Source data:

%%

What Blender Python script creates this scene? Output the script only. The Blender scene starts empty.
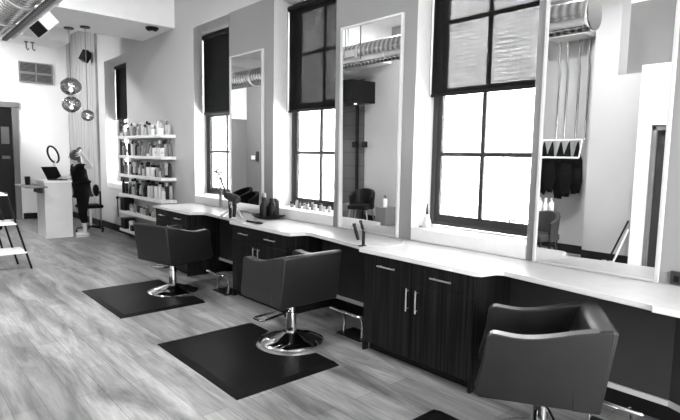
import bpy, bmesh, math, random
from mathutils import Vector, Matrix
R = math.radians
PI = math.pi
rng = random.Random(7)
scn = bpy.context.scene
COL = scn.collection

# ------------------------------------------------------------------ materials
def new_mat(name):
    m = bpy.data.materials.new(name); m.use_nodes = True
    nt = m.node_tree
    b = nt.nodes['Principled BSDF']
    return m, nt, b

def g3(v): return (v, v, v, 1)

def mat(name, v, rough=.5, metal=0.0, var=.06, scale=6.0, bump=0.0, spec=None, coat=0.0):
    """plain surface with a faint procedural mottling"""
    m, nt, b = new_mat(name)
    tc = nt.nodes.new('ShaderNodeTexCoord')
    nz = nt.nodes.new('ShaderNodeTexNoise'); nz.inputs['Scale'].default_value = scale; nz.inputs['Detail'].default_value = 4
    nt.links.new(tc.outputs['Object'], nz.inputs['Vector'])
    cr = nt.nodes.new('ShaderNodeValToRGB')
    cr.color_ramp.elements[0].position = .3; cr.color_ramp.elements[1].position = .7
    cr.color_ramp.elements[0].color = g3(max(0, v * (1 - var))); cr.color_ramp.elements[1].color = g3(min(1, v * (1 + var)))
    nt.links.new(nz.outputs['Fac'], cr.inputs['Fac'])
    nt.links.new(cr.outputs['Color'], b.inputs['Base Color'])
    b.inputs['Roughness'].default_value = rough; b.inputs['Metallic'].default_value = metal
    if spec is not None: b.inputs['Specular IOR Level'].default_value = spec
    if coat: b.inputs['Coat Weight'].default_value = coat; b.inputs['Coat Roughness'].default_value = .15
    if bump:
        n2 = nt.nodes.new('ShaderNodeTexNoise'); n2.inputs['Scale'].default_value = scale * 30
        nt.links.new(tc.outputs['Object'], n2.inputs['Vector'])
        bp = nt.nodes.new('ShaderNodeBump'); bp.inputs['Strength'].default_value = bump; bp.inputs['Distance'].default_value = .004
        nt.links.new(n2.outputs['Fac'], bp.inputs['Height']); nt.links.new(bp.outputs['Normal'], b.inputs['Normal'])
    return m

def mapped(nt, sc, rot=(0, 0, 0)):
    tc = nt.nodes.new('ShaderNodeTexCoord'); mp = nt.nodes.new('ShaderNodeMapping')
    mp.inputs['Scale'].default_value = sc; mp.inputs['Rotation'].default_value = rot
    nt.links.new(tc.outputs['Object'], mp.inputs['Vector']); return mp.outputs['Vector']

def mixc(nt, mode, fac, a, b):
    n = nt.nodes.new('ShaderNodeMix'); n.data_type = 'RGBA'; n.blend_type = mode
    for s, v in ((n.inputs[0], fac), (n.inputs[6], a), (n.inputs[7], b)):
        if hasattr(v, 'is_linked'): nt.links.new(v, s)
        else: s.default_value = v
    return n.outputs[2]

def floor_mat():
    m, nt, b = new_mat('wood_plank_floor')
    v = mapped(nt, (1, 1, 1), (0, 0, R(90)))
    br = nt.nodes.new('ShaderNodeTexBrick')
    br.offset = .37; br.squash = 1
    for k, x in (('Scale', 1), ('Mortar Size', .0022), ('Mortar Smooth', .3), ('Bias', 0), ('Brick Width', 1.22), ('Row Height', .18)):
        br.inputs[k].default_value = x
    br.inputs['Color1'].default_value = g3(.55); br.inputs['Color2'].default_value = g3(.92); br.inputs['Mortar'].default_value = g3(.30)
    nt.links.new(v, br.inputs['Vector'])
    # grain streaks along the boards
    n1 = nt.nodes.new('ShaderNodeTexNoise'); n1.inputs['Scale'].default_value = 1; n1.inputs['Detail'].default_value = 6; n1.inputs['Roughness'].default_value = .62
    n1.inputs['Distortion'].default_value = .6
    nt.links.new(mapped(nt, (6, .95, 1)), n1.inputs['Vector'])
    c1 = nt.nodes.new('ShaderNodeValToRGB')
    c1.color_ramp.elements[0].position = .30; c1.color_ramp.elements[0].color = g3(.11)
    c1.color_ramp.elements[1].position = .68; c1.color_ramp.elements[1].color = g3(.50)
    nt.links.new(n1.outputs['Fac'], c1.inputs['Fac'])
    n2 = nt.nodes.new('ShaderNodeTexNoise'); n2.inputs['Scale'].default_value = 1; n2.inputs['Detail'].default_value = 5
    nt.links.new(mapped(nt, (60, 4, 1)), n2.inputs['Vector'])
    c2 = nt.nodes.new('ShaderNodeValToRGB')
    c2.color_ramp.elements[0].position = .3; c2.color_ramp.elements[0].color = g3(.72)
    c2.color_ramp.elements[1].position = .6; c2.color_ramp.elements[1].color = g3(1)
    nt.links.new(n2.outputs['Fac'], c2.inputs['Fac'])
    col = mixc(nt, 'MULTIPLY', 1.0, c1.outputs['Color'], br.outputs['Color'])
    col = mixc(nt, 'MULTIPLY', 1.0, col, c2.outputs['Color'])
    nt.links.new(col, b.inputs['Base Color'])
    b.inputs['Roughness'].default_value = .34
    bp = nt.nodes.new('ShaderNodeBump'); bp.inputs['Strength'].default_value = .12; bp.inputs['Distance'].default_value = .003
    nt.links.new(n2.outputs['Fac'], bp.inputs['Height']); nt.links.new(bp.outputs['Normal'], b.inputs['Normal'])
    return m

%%
%%

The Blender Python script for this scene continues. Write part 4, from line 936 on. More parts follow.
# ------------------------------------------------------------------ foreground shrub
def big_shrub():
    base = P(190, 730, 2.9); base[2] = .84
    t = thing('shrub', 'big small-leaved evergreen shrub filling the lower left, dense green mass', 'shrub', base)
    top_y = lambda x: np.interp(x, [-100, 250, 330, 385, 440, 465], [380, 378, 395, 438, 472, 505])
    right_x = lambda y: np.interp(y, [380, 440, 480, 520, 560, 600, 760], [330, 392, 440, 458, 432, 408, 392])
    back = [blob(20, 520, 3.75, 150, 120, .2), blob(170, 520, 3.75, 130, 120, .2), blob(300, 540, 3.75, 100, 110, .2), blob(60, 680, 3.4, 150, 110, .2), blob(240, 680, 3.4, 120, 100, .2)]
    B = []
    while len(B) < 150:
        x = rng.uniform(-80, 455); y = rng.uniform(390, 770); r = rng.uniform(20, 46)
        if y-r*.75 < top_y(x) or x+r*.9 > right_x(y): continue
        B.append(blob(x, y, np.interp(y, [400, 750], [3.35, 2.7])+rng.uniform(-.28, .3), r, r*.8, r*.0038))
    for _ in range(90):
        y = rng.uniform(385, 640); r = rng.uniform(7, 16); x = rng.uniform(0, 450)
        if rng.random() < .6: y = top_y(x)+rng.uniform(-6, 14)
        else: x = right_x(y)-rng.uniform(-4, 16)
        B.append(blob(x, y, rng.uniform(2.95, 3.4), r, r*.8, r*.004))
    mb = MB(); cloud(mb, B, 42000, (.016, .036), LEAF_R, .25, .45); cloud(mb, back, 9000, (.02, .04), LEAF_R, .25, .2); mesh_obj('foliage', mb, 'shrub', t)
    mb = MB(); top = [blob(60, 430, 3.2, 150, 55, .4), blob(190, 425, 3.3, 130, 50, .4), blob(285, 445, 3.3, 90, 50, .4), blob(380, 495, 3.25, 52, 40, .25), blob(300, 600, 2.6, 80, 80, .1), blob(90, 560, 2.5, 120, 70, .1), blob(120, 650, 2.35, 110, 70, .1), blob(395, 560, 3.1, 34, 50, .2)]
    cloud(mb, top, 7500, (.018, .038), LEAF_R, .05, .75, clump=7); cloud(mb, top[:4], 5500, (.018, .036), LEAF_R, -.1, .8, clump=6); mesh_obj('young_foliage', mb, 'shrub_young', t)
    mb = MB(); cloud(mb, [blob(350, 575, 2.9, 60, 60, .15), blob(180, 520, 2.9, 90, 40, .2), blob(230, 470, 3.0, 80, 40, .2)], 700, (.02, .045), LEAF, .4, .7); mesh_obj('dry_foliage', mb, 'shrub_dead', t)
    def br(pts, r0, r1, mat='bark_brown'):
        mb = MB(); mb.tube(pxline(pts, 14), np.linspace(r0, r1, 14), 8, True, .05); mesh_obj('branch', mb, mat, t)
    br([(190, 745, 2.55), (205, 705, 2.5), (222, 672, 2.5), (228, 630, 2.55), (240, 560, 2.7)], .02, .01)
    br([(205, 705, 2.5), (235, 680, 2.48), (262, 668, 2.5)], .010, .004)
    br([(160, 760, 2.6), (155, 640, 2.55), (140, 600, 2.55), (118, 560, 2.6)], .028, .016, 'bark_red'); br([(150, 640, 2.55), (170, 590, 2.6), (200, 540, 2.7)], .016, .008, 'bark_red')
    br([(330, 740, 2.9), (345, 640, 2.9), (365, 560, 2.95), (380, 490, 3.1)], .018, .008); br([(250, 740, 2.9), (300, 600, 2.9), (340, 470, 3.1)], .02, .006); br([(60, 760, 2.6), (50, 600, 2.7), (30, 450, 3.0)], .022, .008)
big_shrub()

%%

Keep the pictures out, and extract only the lines that begin at the one containing "What Blender Python" and end at the one containing "def g3(v): return (v, v, v, 1)", inclusive.

What Blender Python script creates this scene? Output the script only. The Blender scene starts empty.
import bpy, bmesh, math, random
from mathutils import Vector, Matrix
R = math.radians
PI = math.pi
rng = random.Random(7)
scn = bpy.context.scene
COL = scn.collection

# ------------------------------------------------------------------ materials
def new_mat(name):
    m = bpy.data.materials.new(name); m.use_nodes = True
    nt = m.node_tree
    b = nt.nodes['Principled BSDF']
    return m, nt, b

def g3(v): return (v, v, v, 1)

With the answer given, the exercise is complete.